___ Collected material ___

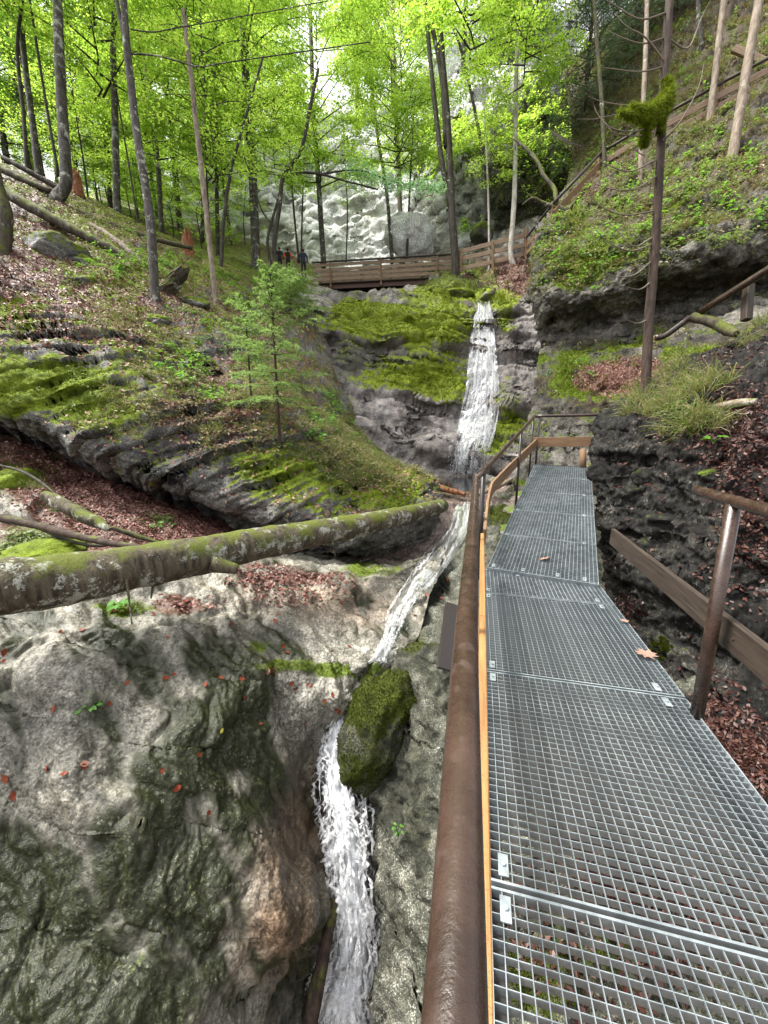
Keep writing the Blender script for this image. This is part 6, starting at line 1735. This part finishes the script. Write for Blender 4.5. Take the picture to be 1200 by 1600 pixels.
# ================================================================ PEOPLE
def person(px, py, d, H, yaw, label, jacket, trousers, hair, skin, sleeve=None, pose=0, extra=None):
    base = P(px, py, d)
    s = H / 1.75
    j = {'pel': (0, 0, .95), 'sp': (0, .01, 1.15), 'ch': (0, .0, 1.36), 'nk': (0, .0, 1.50), 'hd0': (0, .02, 1.58), 'hd1': (0, .01, 1.67), 'hd2': (0, 0, 1.74)}
    R = {'pel': .155, 'sp': .145, 'ch': .17, 'nk': .058, 'hd0': .075, 'hd1': .095, 'hd2': .07}
    E = [('pel', 'sp'), ('sp', 'ch'), ('ch', 'nk'), ('nk', 'hd0'), ('hd0', 'hd1'), ('hd1', 'hd2')]
    st_ = .14 * pose
    for sg, n in ((-1, 'l'), (1, 'r')):
        f = st_ * sg
        j.update({n + 'hip': (.095 * sg, 0, .90), n + 'kn': (.10 * sg, f * 1.0 + .03, .50), n + 'an': (.10 * sg, f * 1.3 - .04, .09), n + 'to': (.11 * sg, f * 1.3 + .13, .04)})
        R.update({n + 'hip': .095, n + 'kn': .062, n + 'an': .048, n + 'to': .042})
        E += [('pel', n + 'hip'), (n + 'hip', n + 'kn'), (n + 'kn', n + 'an'), (n + 'an', n + 'to')]
        el = (.27 * sg, -.04 - f * .6, 1.14) if sleeve is None else (.33 * sg, -.05, 1.17)
        wr = (.27 * sg, .08 - f, .92) if sleeve is None else (.20 * sg + .06 * sg, .16, 1.10)
        j.update({n + 'sh': (.185 * sg, 0, 1.41), n + 'el': el, n + 'wr': wr, n + 'ha': (wr[0] - .01 * sg, wr[1] + .03, wr[2] - .09)})
        R.update({n + 'sh': .075, n + 'el': .055, n + 'wr': .040, n + 'ha': .034})
        E += [('ch', n + 'sh'), (n + 'sh', n + 'el'), (n + 'el', n + 'wr'), (n + 'wr', n + 'ha')]
        for q in range(5):                                 # fingers: short separate chains, the thumb from the side
            fx = (q - 2) * .016
            a = np.array(j[n + 'ha'])
            t1 = a + (np.array([.0, fx * 1.0 + .01, -.055 - .01 * (2 - abs(q - 2))]) if q else np.array([-.02 * sg, .04, -.02]))
            j[n + 'f%d' % q] = tuple(t1); R[n + 'f%d' % q] = .010
            E.append((n + 'ha', n + 'f%d' % q))
    keys = list(j)
    me = bpy.data.meshes.new('person')
    me.from_pydata([tuple(np.array(j[k]) * s) for k in keys], [(keys.index(a), keys.index(b)) for a, b in E], [])
    tmp = bpy.data.objects.new('tmp_person', me); COL.objects.link(tmp)
    md = tmp.modifiers.new('skin', 'SKIN')
    for i, k in enumerate(keys):
        v = me.skin_vertices[0].data[i]; rr = R[k] * s
        v.radius = (rr, rr * (.72 if k in ('pel', 'sp', 'ch') else 1)); v.use_root = (k == 'pel')
    tmp.modifiers.new('sub', 'SUBSURF').levels = 2
    dg = bpy.context.evaluated_depsgraph_get()
    m2 = bpy.data.meshes.new_from_object(tmp.evaluated_get(dg))
    bpy.data.objects.remove(tmp)
    m2.materials.clear()
    mats = [skin, jacket, trousers, hair, sleeve or jacket]
    for m in mats: m2.materials.append(m)
    co = np.empty(len(m2.vertices) * 3, np.float32); m2.vertices.foreach_get('co', co); co = co.reshape(-1, 3) / s
    for p in m2.polygons:
        c = co[list(p.vertices)].mean(0)
        if c[2] > 1.535: k = 3 if (c[2] > 1.66 or c[1] < .045) else 0
        elif c[2] > 1.50: k = 0
        elif c[2] < .10: k = 3
        elif abs(c[0]) > .20: k = 0 if c[2] < (.875 if sleeve is None else 1.055) else 4
        elif c[2] > .93: k = 1
        else: k = 2
        p.material_index = k; p.use_smooth = True
    o = obj('person', m2, None, label, 'person', 'hikers', loc=tuple(base))
    o.rotation_euler = (0, 0, yaw)
    return o
def cloth(n, c, r=.8):
    t = NT(n); return t.pbr(t.mix(t.noise(40, 3), c, tuple(x * 1.5 + .004 for x in c)), r, spec=.2)
NAVY, BLK, DGR, ORG = cloth('navy_jacket', (.022, .026, .045)), cloth('black_top', (.018, .016, .018)), cloth('dark_trousers', (.02, .02, .026)), cloth('orange_red_sleeves', (.62, .07, .03))
SKIN, HAIR = cloth('skin', (.45, .27, .19), .5), cloth('dark_hair', (.02, .014, .011))
person(475, 433, 26.0, 1.72, .15, 'hiker in dark navy jacket and black trousers walking away by the bridge', NAVY, DGR, HAIR, SKIN, pose=.6)
person(451, 428, 27.2, 1.62, -.1, 'hiker in black vest with orange red sleeves, arms out, beside the crooked beech', BLK, BLK, HAIR, SKIN, sleeve=ORG, pose=.3)
person(438, 426, 28.0, 1.68, .2, 'hiker in dark clothes half hidden behind the crooked beech trunk', DGR, BLK, HAIR, SKIN, pose=.5)
# the trodden gravel they stand on
t_ = NT('pale_path_gravel'); PATHM = t_.pbr(t_.mix(t_.noise(6, 5, .7), (.22, .18, .15), (.42, .37, .32)), .9, t_.bump(t_.noise(20), .6, .03))
Pv = [P(415,432,27.6), P(432,437,26.2), P(470,440,25.0), P(497,443,23.8), P(499,436,25.4), P(480,430,27.5), P(455,424,29.5), P(425,424,29.5)]
cpt = np.mean(Pv, 0)
obj('path', mesh_np('path', np.array([cpt] + Pv + [q - z_up * .6 for q in Pv]), [np.array([(0, i + 1, (i + 1) % 8 + 1) for i in range(8)]), ] + [np.array([(i + 1, i + 9, (i + 1) % 8 + 9, (i + 1) % 8 + 1) for i in range(8)])], PATHM, False), kind='structure')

___

▶ **What to do**
Write out the material above again, word for word, minus its pictures.

▶ **Answer to the task**
Keep writing the Blender script for this image. This is part 6, starting at line 1735. This part finishes the script. Write for Blender 4.5. Take the picture to be 1200 by 1600 pixels.
# ================================================================ PEOPLE
def person(px, py, d, H, yaw, label, jacket, trousers, hair, skin, sleeve=None, pose=0, extra=None):
    base = P(px, py, d)
    s = H / 1.75
    j = {'pel': (0, 0, .95), 'sp': (0, .01, 1.15), 'ch': (0, .0, 1.36), 'nk': (0, .0, 1.50), 'hd0': (0, .02, 1.58), 'hd1': (0, .01, 1.67), 'hd2': (0, 0, 1.74)}
    R = {'pel': .155, 'sp': .145, 'ch': .17, 'nk': .058, 'hd0': .075, 'hd1': .095, 'hd2': .07}
    E = [('pel', 'sp'), ('sp', 'ch'), ('ch', 'nk'), ('nk', 'hd0'), ('hd0', 'hd1'), ('hd1', 'hd2')]
    st_ = .14 * pose
    for sg, n in ((-1, 'l'), (1, 'r')):
        f = st_ * sg
        j.update({n + 'hip': (.095 * sg, 0, .90), n + 'kn': (.10 * sg, f * 1.0 + .03, .50), n + 'an': (.10 * sg, f * 1.3 - .04, .09), n + 'to': (.11 * sg, f * 1.3 + .13, .04)})
        R.update({n + 'hip': .095, n + 'kn': .062, n + 'an': .048, n + 'to': .042})
        E += [('pel', n + 'hip'), (n + 'hip', n + 'kn'), (n + 'kn', n + 'an'), (n + 'an', n + 'to')]
        el = (.27 * sg, -.04 - f * .6, 1.14) if sleeve is None else (.33 * sg, -.05, 1.17)
        wr = (.27 * sg, .08 - f, .92) if sleeve is None else (.20 * sg + .06 * sg, .16, 1.10)
        j.update({n + 'sh': (.185 * sg, 0, 1.41), n + 'el': el, n + 'wr': wr, n + 'ha': (wr[0] - .01 * sg, wr[1] + .03, wr[2] - .09)})
        R.update({n + 'sh': .075, n + 'el': .055, n + 'wr': .040, n + 'ha': .034})
        E += [('ch', n + 'sh'), (n + 'sh', n + 'el'), (n + 'el', n + 'wr'), (n + 'wr', n + 'ha')]
        for q in range(5):                                 # fingers: short separate chains, the thumb from the side
            fx = (q - 2) * .016
            a = np.array(j[n + 'ha'])
            t1 = a + (np.array([.0, fx * 1.0 + .01, -.055 - .01 * (2 - abs(q - 2))]) if q else np.array([-.02 * sg, .04, -.02]))
            j[n + 'f%d' % q] = tuple(t1); R[n + 'f%d' % q] = .010
            E.append((n + 'ha', n + 'f%d' % q))
    keys = list(j)
    me = bpy.data.meshes.new('person')
    me.from_pydata([tuple(np.array(j[k]) * s) for k in keys], [(keys.index(a), keys.index(b)) for a, b in E], [])
    tmp = bpy.data.objects.new('tmp_person', me); COL.objects.link(tmp)
    md = tmp.modifiers.new('skin', 'SKIN')
    for i, k in enumerate(keys):
        v = me.skin_vertices[0].data[i]; rr = R[k] * s
        v.radius = (rr, rr * (.72 if k in ('pel', 'sp', 'ch') else 1)); v.use_root = (k == 'pel')
    tmp.modifiers.new('sub', 'SUBSURF').levels = 2
    dg = bpy.context.evaluated_depsgraph_get()
    m2 = bpy.data.meshes.new_from_object(tmp.evaluated_get(dg))
    bpy.data.objects.remove(tmp)
    m2.materials.clear()
    mats = [skin, jacket, trousers, hair, sleeve or jacket]
    for m in mats: m2.materials.append(m)
    co = np.empty(len(m2.vertices) * 3, np.float32); m2.vertices.foreach_get('co', co); co = co.reshape(-1, 3) / s
    for p in m2.polygons:
        c = co[list(p.vertices)].mean(0)
        if c[2] > 1.535: k = 3 if (c[2] > 1.66 or c[1] < .045) else 0
        elif c[2] > 1.50: k = 0
        elif c[2] < .10: k = 3
        elif abs(c[0]) > .20: k = 0 if c[2] < (.875 if sleeve is None else 1.055) else 4
        elif c[2] > .93: k = 1
        else: k = 2
        p.material_index = k; p.use_smooth = True
    o = obj('person', m2, None, label, 'person', 'hikers', loc=tuple(base))
    o.rotation_euler = (0, 0, yaw)
    return o
def cloth(n, c, r=.8):
    t = NT(n); return t.pbr(t.mix(t.noise(40, 3), c, tuple(x * 1.5 + .004 for x in c)), r, spec=.2)
NAVY, BLK, DGR, ORG = cloth('navy_jacket', (.022, .026, .045)), cloth('black_top', (.018, .016, .018)), cloth('dark_trousers', (.02, .02, .026)), cloth('orange_red_sleeves', (.62, .07, .03))
SKIN, HAIR = cloth('skin', (.45, .27, .19), .5), cloth('dark_hair', (.02, .014, .011))
person(475, 433, 26.0, 1.72, .15, 'hiker in dark navy jacket and black trousers walking away by the bridge', NAVY, DGR, HAIR, SKIN, pose=.6)
person(451, 428, 27.2, 1.62, -.1, 'hiker in black vest with orange red sleeves, arms out, beside the crooked beech', BLK, BLK, HAIR, SKIN, sleeve=ORG, pose=.3)
person(438, 426, 28.0, 1.68, .2, 'hiker in dark clothes half hidden behind the crooked beech trunk', DGR, BLK, HAIR, SKIN, pose=.5)
# the trodden gravel they stand on
t_ = NT('pale_path_gravel'); PATHM = t_.pbr(t_.mix(t_.noise(6, 5, .7), (.22, .18, .15), (.42, .37, .32)), .9, t_.bump(t_.noise(20), .6, .03))
Pv = [P(415,432,27.6), P(432,437,26.2), P(470,440,25.0), P(497,443,23.8), P(499,436,25.4), P(480,430,27.5), P(455,424,29.5), P(425,424,29.5)]
cpt = np.mean(Pv, 0)
obj('path', mesh_np('path', np.array([cpt] + Pv + [q - z_up * .6 for q in Pv]), [np.array([(0, i + 1, (i + 1) % 8 + 1) for i in range(8)]), ] + [np.array([(i + 1, i + 9, (i + 1) % 8 + 9, (i + 1) % 8 + 1) for i in range(8)])], PATHM, False), kind='structure')